This ranks right up there with the time I was attacked by a giant, bisexual mouse during my work trip here last year.
So I went out drinking last Wednesday with some overseas co-workers who were in town for business. Per custom we stopped at Geronimo for a few drinks. As we’re spilling out onto the sidewalk, I look up just in time to see a flash of pink flying toward me, with appendages waving madly through the air and screams emanating from the head. I yell back, and it turned around.
It’s a man. In a skin-tight pink bodysuit. With a silver cape. Riding a unicycle.
He raised his arms and screamed again, swooping past our party a couple more times. He then headed smack into the middle of the crowd gathering to traverse Roppongi Crossing, screaming and waving and shining bright. He sorta hovered in the middle of the crowd for a bit, kinda like a cornered animal when it’s not sure where to go, then took off into the decadent night.

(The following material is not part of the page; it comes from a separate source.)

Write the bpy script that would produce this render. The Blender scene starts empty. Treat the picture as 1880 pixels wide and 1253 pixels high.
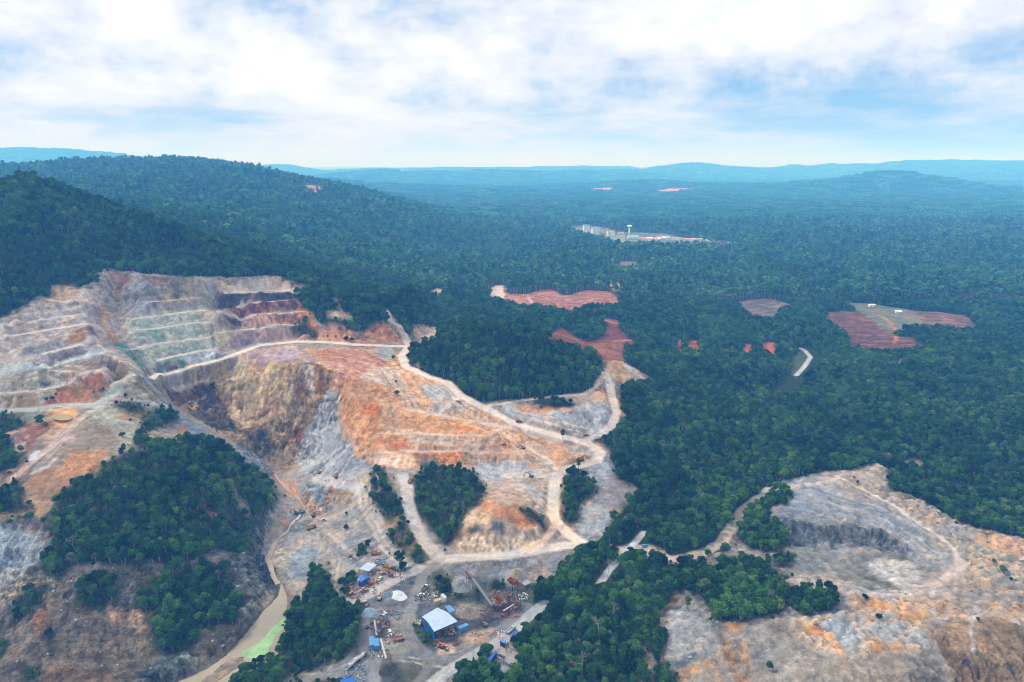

Where do you go from there? Another bar, of course. I felt like the bridge operator in “It’s A Wonderful Life” when Clarence the angel starts telling Jimmy Stewart who he is. It was this brief, really fun moment of complete chaos, but now I needed another drink. If we were in any other city I would have marched back up to the bar, demanding to know what they added to our shots. Instead the complete absurdity of it all inspired us and lifted the night’s mood even more. Like other random-ass Tokyo moments, it just made everything fun. I’m all about embracing absurdity.
I figured that was the beginning and the end of Crazy Pink Unicycle Man, that it was just a one-night thing. I had a couple kinda-fuzzy pictures (like people in Washington state have of Bigfoot) and the story to tell my friends. Either the guy was fulfilling a lost bet or acting on a dare … or he opened his closet that night and found a pink costume, a unicycle and one last hit of acid and thought “what the fuck?”
On Sunday I went with two co-workers (one who just arrived over the weekend) to Harajuku and Yoyogi Park. Harajuku’s where you’re guaranteed to find freaks — actually, people who want you to think they’re freaks — and Yoyogi just plain rules on a sunny day, which it was despite being in the middle of rainy season. (In fact, we’ve had two sunny days in a row. YeY!)
We got off the subway at Meiji-jingumae, and were coming up the stairs to go through the turnstyles. My co-workers were lost in conversation when they heard me scream and then start yelling “It’s him! It’s him! It’s him!” They turned around to see what I was yelling about.